1. Lack of SCCM support built into common tools. There are very few
tools which have version control support built in (I believe the jet
brains product does). In particular, pgAdmin would benefit here (maybe
pgadmin4 does, I've not tried it in a few years).

2. Poor SCCM and DBMS Understanding. Despite it being 2021 and both
version control and databases being two very common technologies you
need to interact with as a developer, I'm still surprised at how poorly
many developers understand these tools. I still frequently come across
really bad workflows and practices with version control and code which
uses the database as little more than a bit bucket, which re-implement
searching and sorting at the client level (and then often moan about
poor performance issues).

My editor has good support for psql and psql has always been my goto
tool for PG. As my editor also has good git support, my workflow works
well. However, most people I've worked with prefer things like pgadmin.
Tom Lane responded in this thread to point out some of the complexities
which make it difficult to maintain current code source within the
database itself. This is definitely something which should be kept in
version control. The problem is, if your tool does not support the
version control system, it is too easy to forget/bypass that stage. When
you use something like pgadmin, it is far too easy to modify the source
definitions in the database without ever updating the sources on disk in
the version control working directory and the changes get lost.

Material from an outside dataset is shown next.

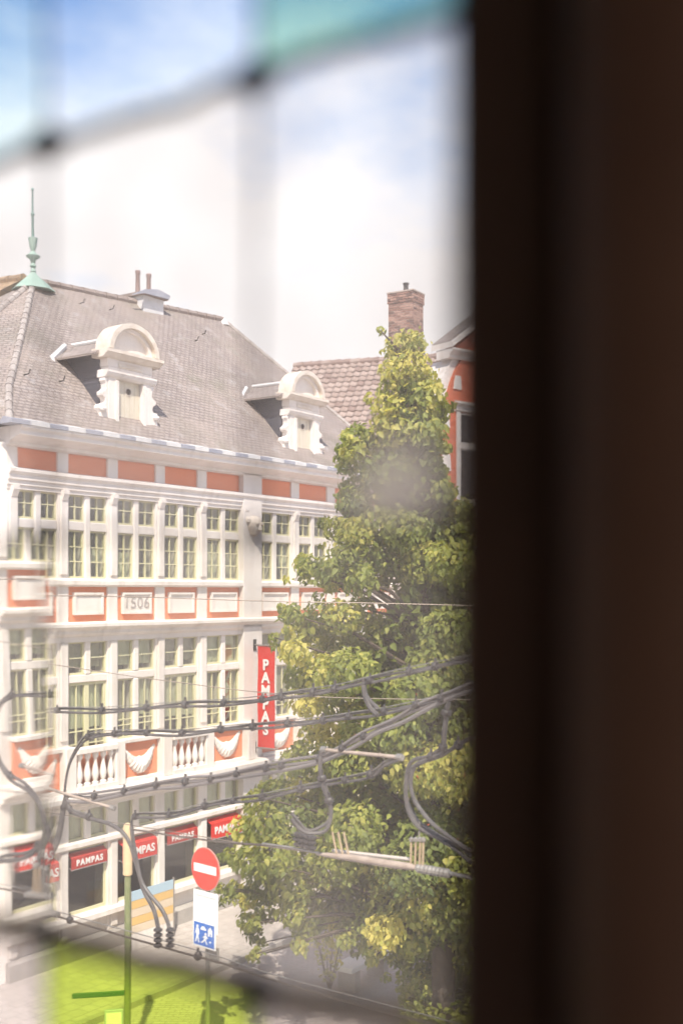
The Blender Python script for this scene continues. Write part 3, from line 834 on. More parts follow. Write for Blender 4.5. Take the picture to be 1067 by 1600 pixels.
# chimney of single bricks
ck = bpy.data.objects.new('chimney', None); col.objects.link(ck); ck.parent = h2
cpos = pix(634, 470, 47.0)
inv = Matrix.Rotation(-A2, 4, 'Z') @ Matrix.Translation(-h2.location)
lp = inv @ Vector((cpos.x, cpos.y, 0))
ck.location = (lp.x, lp.y, 0); ck.rotation_euler = (0, 0, R(-31) - A2)
CT = EYE + (925 - 458) / FPX * 46.6
FW, SW = 1.14, 0.95
MB().box(-FW / 2 + 0.02, FW / 2 - 0.02, -SW / 2 + 0.02, SW / 2 - 0.02, HT - 2.0, CT - 0.01).build('mortar_core', mat('lime_mortar', (0.52, 0.45, 0.40), 0.9), ck)
bm_ = [mat('chimney_brick', (0.31, 0.175, 0.135), 0.85, noise=((0.22, 0.12, 0.095), 6.0, 0.4, 0.7)), mat('chimney_brick_pale', (0.44, 0.28, 0.22), 0.85, noise=((0.34, 0.20, 0.16), 6.0, 0.4, 0.7)),
       mat('chimney_brick_dark', (0.16, 0.10, 0.085), 0.85)]
rowh = 0.105
z = HT + 0.15; row = 0; nb = 0
while z < CT - 0.02:
    wide = 0.035 if z > CT - 0.42 else 0.0
    x = -FW / 2 - wide + (0.0 if row % 2 else -0.0)
    first = 0.15 if row % 2 else 0.285
    while x < FW / 2 + wide - 0.02:
        L_ = min(first, FW / 2 + wide - x); first = 0.285
        q = random.choice((0, 0, 1, 1, 2))
        shared_box('brick', 'b%d' % q, (L_ - 0.022, 0.10, rowh - 0.022), bm_[q], ck, (x + L_ / 2, -SW / 2 - wide + 0.05 + random.uniform(-0.006, 0.004), z + rowh / 2)); x += L_; nb += 1
    y = -SW / 2 - wide + 0.105
    first = 0.26 if row % 2 else 0.14
    while y < SW / 2 + wide - 0.02:
        L_ = min(first, SW / 2 + wide - y); first = 0.285
        q = random.choice((0, 0, 1, 1, 2))
        shared_box('brick', 's%d' % q, (0.10, L_ - 0.022, rowh - 0.022), bm_[q], ck, (FW / 2 + wide - 0.05 + random.uniform(-0.004, 0.006), y + L_ / 2, z + rowh / 2)); y += L_; nb += 1
    z += rowh; row += 1
MB().box(-FW / 2 - 0.05, FW / 2 + 0.05, -SW / 2 - 0.05, SW / 2 + 0.05, z + 0.003, z + 0.06).build('chimney_cap', mat('cap_mortar', (0.45, 0.38, 0.33), 0.9), ck)
MB().lathe([(0.10, 0), (0.10, 0.36), (0.13, 0.37), (0.13, 0.42), (0.05, 0.45)], (0.0, 0, z + 0.06), 10).build('flue_pipe', iron, ck, smooth=True)

# ------------------------------------------------------------------ red gabled house at the right, seen beside the window post
A3 = R(38)
g0 = pix(688, 600, 33.0)
h3 = thing('gabled_house', 'red brick gabled house with white scroll and quoins, cut off by the dark window post', 'house', (g0.x, g0.y, 0), A3)
U = 33.0 / FPX
def gz(y):
    return EYE + (925 - y) * U
W3 = 4.4
red3 = brick_mat('deep_red_brick', (0.62, 0.15, 0.075), (0.68, 0.18, 0.095), (0.52, 0.18, 0.11), 0.21, 0.065, 0.008, bump=0.3, stain=[(1.2, (0.60, 0.18, 0.11), 0.45, 0.8, 0.5)])
ZC, ZS = gz(556), gz(628)       # top cornice, middle cornice
MB().box(0.05, W3 - 0.05, 0.0, 1.6, 0.0, ZS).build('wall', red3, h3)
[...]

The other big challenge is dependency management. Keeping track of what
is affected by a change to a table definition can be a challenge within
a complex system. I've yet to find a good solution to that issue. It is
probably something which needs to be built into a tool. In the past,
I've used a modified sqitch approach that also maintains a small 'dbadm'
schema containing metadata to track dependencies. Although this worked
OK, especially if you understood how all the bits fit together, it still
had many corner cases and to some extent highlighted the complexities involved.